• [What the exercise asks]:
For each line of the data below that holds "pixels", copy the line.

• [Information supplied]:
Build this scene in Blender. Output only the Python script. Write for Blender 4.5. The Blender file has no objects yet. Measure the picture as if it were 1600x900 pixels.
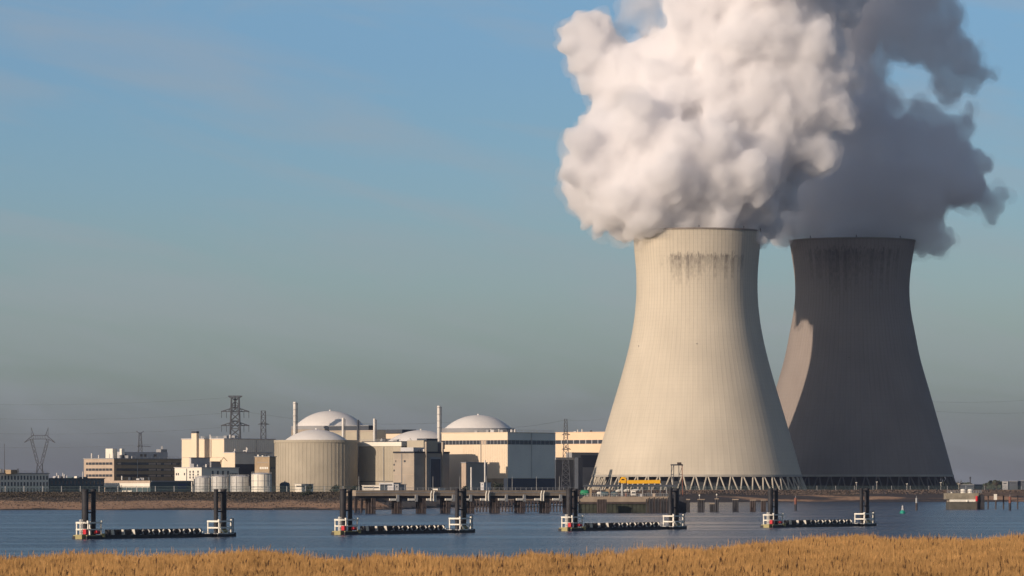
import bpy, bmesh, math, random
import numpy as np
from mathutils import Vector, Matrix
R = math.radians
random.seed(7); rng = np.random.default_rng(11)
scene = bpy.context.scene
COL = scene.collection
# ------------------------------------------------------------------ camera
F = 7230.0        # focal length in photo pixels (1600 wide)
HC = 10.0         # eye height above the water
YH = 758.0        # photo row of the horizon
cam_d = bpy.data.cameras.new("camera"); cam = bpy.data.objects.new("camera", cam_d); COL.objects.link(cam)
cam.location = (0, 0, HC); cam.rotation_euler = (R(90), 0, 0)
cam_d.sensor_width = 36; cam_d.lens = 36 * F / 1600; cam_d.shift_y = (YH - 450) / 1600
cam_d.dof.use_dof = True; cam_d.dof.focus_distance = 1900; cam_d.dof.aperture_fstop = 1.6
cam_d.clip_start = 1; cam_d.clip_end = 90000
scene.camera = cam
# ------------------------------------------------------------------ sun and sky
SUN_AZ, SUN_EL = R(44.5), R(15)          # sun to the left behind the camera
sd = Vector((-math.sin(SUN_AZ) * math.cos(SUN_EL), -math.cos(SUN_AZ) * math.cos(SUN_EL), math.sin(SUN_EL)))
sl = bpy.data.lights.new("sun", 'SUN'); sl.energy = 4.1; sl.angle = R(0.5); sl.color = (1.0, 0.81, 0.65)
so = bpy.data.objects.new("sun", sl); COL.objects.link(so); so.location = (-400, -400, 500)
so.rotation_euler = sd.to_track_quat('Z', 'Y').to_euler()
w = bpy.data.worlds.new("World"); scene.world = w; w.use_nodes = True
nt = w.node_tree; nt.nodes.clear()
def N(t, ty, **k):
    n = t.nodes.new(ty)
    for a, v in k.items(): setattr(n, a, v)
    return n
def ramp(t, stops, interp='LINEAR'):
    n = t.nodes.new('ShaderNodeValToRGB'); cr = n.color_ramp; cr.interpolation = interp
    while len(cr.elements) > 1: cr.elements.remove(cr.elements[-1])
    for i, (p, c) in enumerate(stops):
        e = cr.elements[0] if i == 0 else cr.elements.new(p)
        e.position = p; e.color = (c[0], c[1], c[2], 1)
    return n
out = N(nt, 'ShaderNodeOutputWorld'); bg = N(nt, 'ShaderNodeBackground')
sky = N(nt, 'ShaderNodeTexSky'); sky.sky_type = 'NISHITA'; sky.sun_disc = False
sky.sun_elevation = SUN_EL; sky.sun_rotation = math.atan2(sd.x, sd.y)
sky.altitude = 0; sky.air_density = 1.0; sky.dust_density = 1.0; sky.ozone_density = 1.5
tc = N(nt, 'ShaderNodeTexCoord'); sx = N(nt, 'ShaderNodeSeparateXYZ')
SKY_TINT = [(0.0090, (0.689, 0.713, 0.943)), (0.0401, (0.719, 0.795, 0.999)), (0.0747, (0.787, 0.943, 1.135)), (0.1093, (0.853, 1.085, 1.372)), (0.1438, (0.887, 1.131, 1.486)), (0.1784, (0.925, 1.160, 1.550)), (0.2130, (0.917, 1.174, 1.607)), (0.2476, (0.878, 1.156, 1.604)), (0.3167, (0.804, 1.133, 1.671)), (0.3859, (0.753, 1.101, 1.654)), (0.4550, (0.739, 1.080, 1.641)), (0.5242, (0.767, 1.101, 1.624)), (0.70, (0.86, 0.93, 1.12)), (1.0, (0.84, 0.89, 1.04))]
rp = ramp(nt, SKY_TINT)
nt.links.new(tc.outputs['Generated'], sx.inputs[0])
mr = N(nt, 'ShaderNodeMapRange'); mr.inputs[1].default_value = 0; mr.inputs[2].default_value = 0.2
nt.links.new(sx.outputs[2], mr.inputs[0]); nt.links.new(mr.outputs[0], rp.inputs[0])
mx = N(nt, 'ShaderNodeMix', data_type='RGBA', blend_type='MULTIPLY'); mx.inputs[0].default_value = 1
nt.links.new(sky.outputs[0], mx.inputs[6]); nt.links.new(rp.outputs[0], mx.inputs[7])
WISP = 1
wq = N(nt, 'ShaderNodeMapping'); wq.inputs['Rotation'].default_value = (0, R(-11), 0); nt.links.new(tc.outputs['Generated'], wq.inputs[0])
wp = N(nt, 'ShaderNodeMapping'); wp.inputs['Scale'].default_value = (13, 13, 85); wp.inputs['Location'].default_value = (1.7, 0, 0.4); nt.links.new(wq.outputs[0], wp.inputs[0])
wn_ = N(nt, 'ShaderNodeTexNoise'); wn_.inputs['Scale'].default_value = 1; wn_.inputs['Detail'].default_value = 7; wn_.inputs['Roughness'].default_value = 0.55; wn_.inputs['Distortion'].default_value = 0.6
nt.links.new(wp.outputs[0], wn_.inputs[0])
wr = ramp(nt, [(0.44, (0, 0, 0)), (0.74, (1, 1, 1))]); nt.links.new(wn_.outputs[0], wr.inputs[0])
wf = N(nt, 'ShaderNodeMath', operation='MULTIPLY'); wf.inputs[1].default_value = 0.42 * WISP; nt.links.new(wr.outputs[0], wf.inputs[0])
mw = N(nt, 'ShaderNodeMix', data_type='RGBA'); mw.inputs[7].default_value = (5.2, 5.5, 5.9, 1)
nt.links.new(wf.outputs[0], mw.inputs[0]); nt.links.new(mx.outputs[2], mw.inputs[6]); nt.links.new(mw.outputs[2], bg.inputs[0])
nt.links.new(bg.outputs[0], out.inputs[0])
bg.inputs[1].default_value = 0.07
# ------------------------------------------------------------------ exposure, render settings
vs = scene.view_settings; vs.view_transform = 'Standard'; vs.look = 'None'; vs.gamma = 1; vs.exposure = 0.0; vs.use_curve_mapping = False
cy = scene.cycles
cy.use_denoising = True; cy.max_bounces = 36; cy.diffuse_bounces = 3; cy.glossy_bounces = 3; cy.volume_bounces = 32
cy.transparent_max_bounces = 8; cy.use_adaptive_sampling = True; cy.adaptive_threshold = 0.02
cy.sample_clamp_indirect = 6
# ================================================================== helpers
def P(px, y, D): return Vector(((px - 800) * D / F, D, HC + (YH - y) * D / F))
def Zy(y, D): return HC + (YH - y) * D / F
def Xp(px, D): return (px - 800) * D / F
GZ = 6.2          # level of the works site
MATS = {}
def mat(name, col, rough=0.8, metal=0.0, noise=0.15, scale=0.15, spec=0.3, bump=0.0, stretch=(1, 1, 1)):
    """plain weathered surface: base colour broken up by object-space noise"""
    if name in MATS: return MATS[name]
    m = bpy.data.materials.new(name); m.use_nodes = True; t = m.node_tree
    b = t.nodes['Principled BSDF']; b.inputs['Roughness'].default_value = rough; b.inputs['Metallic'].default_value = metal
    b.inputs['Specular IOR Level'].default_value = spec
    co = N(t, 'ShaderNodeNewGeometry'); mp = N(t, 'ShaderNodeMapping'); mp.inputs['Scale'].default_value = stretch
    nz = N(t, 'ShaderNodeTexNoise'); nz.inputs['Scale'].default_value = scale; nz.inputs['Detail'].default_value = 6
    nz.inputs['Roughness'].default_value = 0.6
    t.links.new(co.outputs['Position'], mp.inputs[0]); t.links.new(mp.outputs[0], nz.inputs[0])
    d = [max(0, c * (1 - noise)) for c in col]; l = [min(1, c * (1 + noise)) for c in col]
    r = ramp(t, [(0.3, d), (0.7, l)]); t.links.new(nz.outputs[0], r.inputs[0]); t.links.new(r.outputs[0], b.inputs['Base Color'])
    if bump:
        bp = N(t, 'ShaderNodeBump'); bp.inputs['Strength'].default_value = bump; bp.inputs['Distance'].default_value = 0.3
        t.links.new(nz.outputs[0], bp.inputs['Height']); t.links.new(bp.outputs[0], b.inputs['Normal'])
    MATS[name] = m; return m
def wloc(o):
    v = Vector((0, 0, 0))
    while o is not None: v += o.location; o = o.parent
    return v
class MB:
    def __init__(s): s.v = []; s.f = []; s.sm = False
    def quad(s, a, b, c, d):
        i = len(s.v); s.v += [tuple(a), tuple(b), tuple(c), tuple(d)]; s.f.append((i, i+1, i+2, i+3)); return s
    def obox(s, o, a, b, c):
        o, a, b, c = Vector(o), Vector(a), Vector(b), Vector(c)
        if a.cross(b).dot(c) < 0: a, b = b, a
        i = len(s.v)
        for k in range(8): s.v.append(tuple(o + a * (k & 1) + b * ((k >> 1) & 1) + c * ((k >> 2) & 1)))
        for q in ((0, 2, 3, 1), (4, 5, 7, 6), (0, 1, 5, 4), (2, 6, 7, 3), (0, 4, 6, 2), (1, 3, 7, 5)): s.f.append(tuple(i + j for j in q))
        return s
    def box(s, x0, x1, y0, y1, z0, z1): return s.obox((x0, y0, z0), (x1-x0, 0, 0), (0, y1-y0, 0), (0, 0, z1-z0))
    def beam(s, p, q, wd, n=4, w2=None, caps=True):
        p, q = Vector(p), Vector(q); ax = (q - p)
        if ax.length < 1e-6: return s
        ax.normalize(); up = Vector((0, 0, 1)) if abs(ax.z) < 0.95 else Vector((0, 1, 0))
        u = ax.cross(up).normalized(); v = u.cross(ax); i = len(s.v); w2 = wd if w2 is None else w2
        off = math.pi / 4 if n == 4 else 0
        for (c, r) in ((p, wd / 2), (q, w2 / 2)):
            rr = r * (1.4142 if n == 4 else 1)
            for k in range(n):
                a = off + 2 * math.pi * k / n; s.v.append(tuple(c + u * rr * math.cos(a) + v * rr * math.sin(a)))
        for k in range(n):
            k2 = (k + 1) % n; s.f.append((i + k, i + k2, i + n + k2, i + n + k))
        if caps: s.f.append(tuple(i + k for k in range(n - 1, -1, -1))); s.f.append(tuple(i + n + k for k in range(n)))
        return s
    def lathe(s, c, prof, n=48, cap=False, a0=0.0):
        i = len(s.v); cx, cy_ = c[0], c[1]
        for (r, z) in prof:
            for k in range(n):
                a = a0 + 2 * math.pi * k / n; s.v.append((cx + r * math.cos(a), cy_ + r * math.sin(a), z))
        for j in range(len(prof) - 1):
            for k in range(n):
                k2 = (k + 1) % n; s.f.append((i + j*n + k, i + j*n + k2, i + (j+1)*n + k2, i + (j+1)*n + k))
        if cap:
            s.f.append(tuple(i + k for k in range(n - 1, -1, -1))); m = i + (len(prof) - 1) * n; s.f.append(tuple(m + k for k in range(n)))
        return s
    def build(s, name, m, parent=None, smooth=False, loc=None):
        me = bpy.data.meshes.new(name)
        if parent is None and loc is None and s.v:
            a = np.array(s.v); loc = (float(a[:, 0].mean()), float(a[:, 1].mean()), float(a[:, 2].min()))
        base = wloc(parent) if parent is not None else Vector(loc)
        me.from_pydata([tuple(Vector(v) - base) for v in s.v], [], s.f); me.materials.append(m)
        if smooth: me.polygons.foreach_set('use_smooth', [True] * len(me.polygons))
        o = bpy.data.objects.new(name, me); COL.objects.link(o)
        if parent is not None: o.parent = parent
        else: o.location = loc
        return o
def tag(o, label=None, cat=None, group=None, kind=None):
    if label: o['label'] = label
    if cat: o['category'] = cat
    if group: o['group'] = group
    if kind: o['kind'] = kind
    return o
def thing(name, label, cat, loc, group=None):
    o = bpy.data.objects.new(name, None); COL.objects.link(o); o.location = loc; o.empty_display_size = 0.5
    return tag(o, label, cat, group)
def copy_tree(o, parent=None):
    c = o.copy(); COL.objects.link(c); c.parent = parent
    for ch in list(o.children): copy_tree(ch, c)
    return c
# ================================================================== SETTING
# shoreline of the far bank: y of the water's edge as a function of x
SX = [-9000, -66, -48, -15, 30, 90, 170, 9000]; SY = [1850, 1850, 1875, 2250, 2500, 2650, 2760, 2790]
def shore(x): return np.interp(x, SX, SY)
def bank_z(x, y):
    d = y - shore(x) - 5 * np.sin(x * 0.045) - 3 * np.sin(x * 0.13 + 1)
    z = np.interp(d, [-400, 0, 20, 72, 104, 120, 150, 20000, 30000], [-6, -0.15, 0.9, 3.6, 6.7, 6.7, GZ, GZ, GZ])
    return z
def grid_obj(name, xs, ys, zf, m):
    X, Y = np.meshgrid(xs, ys); Z = zf(X, Y); n, k = X.shape
    me = bpy.data.meshes.new(name)
    V = np.stack([X, Y, Z], -1).reshape(-1, 3)
    I = np.arange(n * k).reshape(n, k)
    Fc = np.stack([I[:-1, :-1], I[:-1, 1:], I[1:, 1:], I[1:, :-1]], -1).reshape(-1, 4)
    me.from_pydata(V.tolist(), [], Fc.tolist()); me.materials.append(m)
    me.polygons.foreach_set('use_smooth', [True] * len(me.polygons))
    o = bpy.data.objects.new(name, me); COL.objects.link(o); o['kind'] = 'structure'; return o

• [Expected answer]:
Build this scene in Blender. Output only the Python script. Write for Blender 4.5. The Blender file has no objects yet. Measure the picture as if it were 1600x900 pixels.
F = 7230.0        # focal length in photo pixels (1600 wide)